College Affordability: The Wolf in Sheep’s Clothing

Anthony P. Carnevale explores some of the ways that he suggest are better ways to examine the issue of college costs:
A major flaw in the popular narrative on rising tuitions is the failure to distinguish public from private colleges. Tuition increases affect private and public colleges differently. Public enrollments are less affected by tuition increases because of their lower threshold prices. As tuitions rise, college enrollments shift from private colleges to the lower priced publics creating an increasing public funding burden, especially in recessions when families are looking for bargains. Private tuitions distort the data on rising tuitions as illustrated by this statistic: College tuition rates have risen more than 300 percent since 1987, when overall prices have only risen by a little more than 80 percent.
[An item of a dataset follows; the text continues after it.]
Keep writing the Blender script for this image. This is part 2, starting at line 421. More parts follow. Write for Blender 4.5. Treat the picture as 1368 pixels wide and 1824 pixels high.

Look closer and you will see that the big tuition increases come at the high-priced private institutions, not the public colleges. Tuition increases in public colleges have been relatively constrained and competitive. According to the College Board Trends in College Pricing survey in 2007, tuitions at four-year public colleges have risen by a little more than 50 percent in the last ten years and by about 20 percent in public two-year colleges – a far cry form 300%.

A deeper confusion stems from the fact that the dominant narrative on affordability fails to distinguish between college tuition and college cost. Tuition is the price that students and families pay for college. Cost is what colleges pay to educate students.